Music Samizdat as Zines? The Case of “Ot Vinta” from Soviet Latvia

Music Samizdat as Zines? The Case of “Ot Vinta” from Soviet Latvia
Abstract: 

The conceptual problem this article aims to research is how zines (of the Western or “the first world”) and music samizdat (of socialist countries or “the second world”) should be analysed. Thus far, they have been regarded as separate phenomena; however, do these two forms of underground literature differ so greatly that they should be analysed using different theoretical approaches? The subject of the paper, От Винта (Ot Vinta), is a Russian-language music samizdat from the Latvian Soviet Socialist Republic which was published in the late Soviet period. It came out in Riga between 1987 and 1991 and was closely connected to the local underground and semi-official rock scene. As Soviet music samizdat is an under-researched topic, and the Latvian one is practically unexplored, an important part of the paper is devoted to a description of this field and the context in which it appeared.
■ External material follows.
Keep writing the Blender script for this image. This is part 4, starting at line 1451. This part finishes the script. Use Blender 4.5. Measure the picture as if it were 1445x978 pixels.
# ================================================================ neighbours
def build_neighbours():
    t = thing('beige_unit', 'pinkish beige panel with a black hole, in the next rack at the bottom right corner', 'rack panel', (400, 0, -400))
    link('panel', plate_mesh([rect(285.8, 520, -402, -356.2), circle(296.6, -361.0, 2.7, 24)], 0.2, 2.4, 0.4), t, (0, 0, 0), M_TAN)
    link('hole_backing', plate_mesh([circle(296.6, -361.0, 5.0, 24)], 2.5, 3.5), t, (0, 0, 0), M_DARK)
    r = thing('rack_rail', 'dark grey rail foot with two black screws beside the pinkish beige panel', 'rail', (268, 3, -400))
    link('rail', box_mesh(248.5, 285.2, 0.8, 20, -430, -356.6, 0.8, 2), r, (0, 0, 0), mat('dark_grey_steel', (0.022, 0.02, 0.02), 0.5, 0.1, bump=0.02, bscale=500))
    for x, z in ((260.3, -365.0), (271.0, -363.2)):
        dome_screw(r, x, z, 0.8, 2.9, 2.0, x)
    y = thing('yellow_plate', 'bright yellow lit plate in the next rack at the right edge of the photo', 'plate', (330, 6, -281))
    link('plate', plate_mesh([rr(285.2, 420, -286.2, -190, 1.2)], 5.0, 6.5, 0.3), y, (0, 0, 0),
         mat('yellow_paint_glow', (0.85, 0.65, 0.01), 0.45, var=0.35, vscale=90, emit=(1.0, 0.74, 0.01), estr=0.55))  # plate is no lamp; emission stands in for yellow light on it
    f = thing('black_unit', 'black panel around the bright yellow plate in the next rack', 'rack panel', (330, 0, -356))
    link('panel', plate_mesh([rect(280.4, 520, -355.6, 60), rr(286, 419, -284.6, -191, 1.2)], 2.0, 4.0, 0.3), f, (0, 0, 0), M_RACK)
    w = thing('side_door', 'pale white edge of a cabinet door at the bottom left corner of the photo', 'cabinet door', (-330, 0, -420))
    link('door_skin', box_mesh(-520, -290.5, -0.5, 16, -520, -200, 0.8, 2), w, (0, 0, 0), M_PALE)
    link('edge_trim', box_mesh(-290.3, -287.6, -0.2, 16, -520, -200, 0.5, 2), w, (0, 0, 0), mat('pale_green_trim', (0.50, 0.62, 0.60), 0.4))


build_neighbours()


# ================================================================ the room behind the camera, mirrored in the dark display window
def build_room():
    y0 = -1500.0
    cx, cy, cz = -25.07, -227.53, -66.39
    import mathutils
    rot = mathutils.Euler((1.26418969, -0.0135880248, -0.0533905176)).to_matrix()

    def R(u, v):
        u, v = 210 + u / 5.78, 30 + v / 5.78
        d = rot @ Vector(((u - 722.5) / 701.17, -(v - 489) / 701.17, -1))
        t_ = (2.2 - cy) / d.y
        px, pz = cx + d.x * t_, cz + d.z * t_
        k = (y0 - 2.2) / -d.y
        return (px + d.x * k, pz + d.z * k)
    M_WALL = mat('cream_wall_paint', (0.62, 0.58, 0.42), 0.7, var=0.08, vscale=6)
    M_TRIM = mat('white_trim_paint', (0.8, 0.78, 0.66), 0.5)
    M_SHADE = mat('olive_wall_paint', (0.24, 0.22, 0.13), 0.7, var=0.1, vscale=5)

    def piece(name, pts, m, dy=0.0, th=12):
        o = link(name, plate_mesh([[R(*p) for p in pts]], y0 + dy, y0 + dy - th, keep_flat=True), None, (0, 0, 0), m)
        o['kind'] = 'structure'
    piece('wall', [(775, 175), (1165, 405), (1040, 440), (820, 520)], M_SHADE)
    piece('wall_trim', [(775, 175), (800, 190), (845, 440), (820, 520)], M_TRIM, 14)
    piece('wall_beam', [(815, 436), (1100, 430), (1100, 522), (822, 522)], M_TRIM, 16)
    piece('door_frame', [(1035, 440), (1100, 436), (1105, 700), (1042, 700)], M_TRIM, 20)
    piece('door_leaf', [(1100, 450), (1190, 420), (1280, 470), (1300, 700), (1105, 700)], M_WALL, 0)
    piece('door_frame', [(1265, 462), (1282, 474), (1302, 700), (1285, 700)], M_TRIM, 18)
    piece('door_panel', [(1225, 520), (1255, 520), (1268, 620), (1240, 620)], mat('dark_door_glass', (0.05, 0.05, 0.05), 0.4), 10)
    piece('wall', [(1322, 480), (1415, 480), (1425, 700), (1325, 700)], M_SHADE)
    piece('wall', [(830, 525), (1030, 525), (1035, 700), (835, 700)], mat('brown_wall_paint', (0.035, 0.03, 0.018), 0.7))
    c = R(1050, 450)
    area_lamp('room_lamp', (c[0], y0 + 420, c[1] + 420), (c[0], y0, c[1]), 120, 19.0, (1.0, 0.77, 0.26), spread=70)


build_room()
The paper also explores the history of Ot Vinta, which is based primarily on original interviews, and an analysis of the content of the publication itself. Ot Vinta was the
central magazine of the Riga Russian language underground music scene of its time and is closely linked to the unofficial rock music subculture of the whole Union of Soviet Socialist Republics, making it a very important historical source for this time and for this music. The final conclusion is that there are no significant differences between Soviet music samizdat and Western zines. There are differences in design, determined by the different means of production and reproduction, as well as by the poor circulation of information about Western underground zines until the late 1980s. There are also differences in the attitude of the state towards zines and samizdat. The political resistance of music samizdat, which until recently was the dominant thesis in samizdat research, is now being questioned. Such discussion is also taking place in zine research (and in the sociology of culture and taste in general), which is a further reason why research of these forms of alternative press in the two worlds of Christian civilization (the “first” and the “second”) should not be separated.